Retype exactly the lines from the first one through the line with "CI = CM.inverted()", including both ends; skip any pictures.
— start of STORED DATA —
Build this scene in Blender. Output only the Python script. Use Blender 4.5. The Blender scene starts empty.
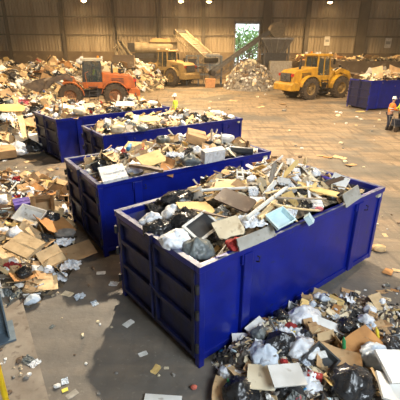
import bpy, bmesh, math, random
from mathutils import Vector, Matrix, Euler, noise
R = random.Random(11)
PI = math.pi
sc = bpy.context.scene
C = sc.collection
rad = math.radians

# ------------------------------------------------------------------ camera
F, PITCH, ROLL, H = 378.5, 0.3856, 0.0064, 4.404
cam = bpy.data.objects.new('camera', bpy.data.cameras.new('camera'))
C.objects.link(cam)
cam.location = (0, 0, H)
cam.rotation_euler = (Matrix.Rotation(PI / 2 - PITCH, 4, 'X') @ Matrix.Rotation(ROLL, 4, 'Z')).to_euler()
cam.data.sensor_width = 36
cam.data.lens = F / 400 * 36
cam.data.clip_end = 400
sc.camera = cam
CM = Matrix.Translation(cam.location) @ cam.rotation_euler.to_matrix().to_4x4()
CI = CM.inverted()


def ray(px, py):
    return (CM.to_3x3() @ Vector(((px - 200) / F, -(py - 200) / F, -1))).normalized()


def U(px, py, z=0.0):
    "the point of the horizontal plane at height z"
    d = ray(px, py)
    t = (z - H) / d.z
    return Vector((0, 0, H)) + d * t


def at(px, py, Y):
    d = ray(px, py)
    return Vector((0, 0, H)) + d * (Y / d.y)


def proj(p):
    q = CI @ Vector(p)
    if q.z > -0.1:
        return (-999, -999)
    return (200 + F * q.x / -q.z, 200 - F * q.y / -q.z)


# ------------------------------------------------------------------ materials
MATS = {}


def mat(name, c1, c2=None, rough=.7, scale=6.0, metal=0.0, bump=.15, vary=.12, contrast=(.35, .65), c3=None, s3=40.0,
        detail=5, trans=0, alpha=1.0, spec=.5, coat=0.0, stretch=None):
    if name in MATS:
        return MATS[name]
    m = bpy.data.materials.new(name)
    m.use_nodes = True
    nt = m.node_tree
    N, L = nt.nodes, nt.links
    b = N['Principled BSDF']
    b.inputs['Roughness'].default_value = rough
    b.inputs['Metallic'].default_value = metal
    b.inputs['Specular IOR Level'].default_value = spec
    b.inputs['Coat Weight'].default_value = coat
    if trans:
        b.inputs['Transmission Weight'].default_value = trans
    if alpha < 1:
        b.inputs['Alpha'].default_value = alpha
    tc = N.new('ShaderNodeTexCoord')
    mp = N.new('ShaderNodeMapping')
    L.new(tc.outputs['Object'], mp.inputs['Vector'])
    if stretch:
        mp.inputs['Scale'].default_value = stretch
    oi = N.new('ShaderNodeObjectInfo')
    L.new(oi.outputs['Random'], mp.inputs['Location'])
    n = N.new('ShaderNodeTexNoise')
    n.inputs['Scale'].default_value = scale
    n.inputs['Detail'].default_value = detail
    L.new(mp.outputs['Vector'], n.inputs['Vector'])
    r = N.new('ShaderNodeValToRGB')
    c2 = c2 or tuple(x * .75 for x in c1)
    r.color_ramp.elements[0].position = contrast[0]
    r.color_ramp.elements[1].position = contrast[1]
    r.color_ramp.elements[0].color = (*c2, 1)
    r.color_ramp.elements[1].color = (*c1, 1)
    L.new(n.outputs['Fac'], r.inputs['Fac'])
    out = r.outputs['Color']
    if c3:
        n3 = N.new('ShaderNodeTexNoise')
        n3.inputs['Scale'].default_value = s3
        n3.inputs['Detail'].default_value = 3
        L.new(mp.outputs['Vector'], n3.inputs['Vector'])
        r3 = N.new('ShaderNodeValToRGB')
        r3.color_ramp.elements[0].position = .60
        r3.color_ramp.elements[1].position = .74
        L.new(n3.outputs['Fac'], r3.inputs['Fac'])
        mx = N.new('ShaderNodeMix')
        mx.data_type = 'RGBA'
        L.new(r3.outputs['Color'], mx.inputs['Factor'])
        L.new(out, mx.inputs[6])
        mx.inputs[7].default_value = (*c3, 1)
        out = mx.outputs[2]
    if vary:
        hs = N.new('ShaderNodeHueSaturation')
        ma = N.new('ShaderNodeMapRange')
        ma.inputs['To Min'].default_value = 1 - vary
        ma.inputs['To Max'].default_value = 1 + vary
        L.new(oi.outputs['Random'], ma.inputs['Value'])
        L.new(ma.outputs['Result'], hs.inputs['Value'])
        L.new(out, hs.inputs['Color'])
        out = hs.outputs['Color']
    L.new(out, b.inputs['Base Color'])
    if bump:
        bp = N.new('ShaderNodeBump')
        bp.inputs['Strength'].default_value = bump
        bp.inputs['Distance'].default_value = .05
        L.new(n.outputs['Fac'], bp.inputs['Height'])
        L.new(bp.outputs['Normal'], b.inputs['Normal'])
    MATS[name] = m
    return m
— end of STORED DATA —
● **THE COMPLETED TASK**
Build this scene in Blender. Output only the Python script. Use Blender 4.5. The Blender scene starts empty.
import bpy, bmesh, math, random
from mathutils import Vector, Matrix, Euler, noise
R = random.Random(11)
PI = math.pi
sc = bpy.context.scene
C = sc.collection
rad = math.radians

# ------------------------------------------------------------------ camera
F, PITCH, ROLL, H = 378.5, 0.3856, 0.0064, 4.404
cam = bpy.data.objects.new('camera', bpy.data.cameras.new('camera'))
C.objects.link(cam)
cam.location = (0, 0, H)
cam.rotation_euler = (Matrix.Rotation(PI / 2 - PITCH, 4, 'X') @ Matrix.Rotation(ROLL, 4, 'Z')).to_euler()
cam.data.sensor_width = 36
cam.data.lens = F / 400 * 36
cam.data.clip_end = 400
sc.camera = cam
CM = Matrix.Translation(cam.location) @ cam.rotation_euler.to_matrix().to_4x4()
CI = CM.inverted()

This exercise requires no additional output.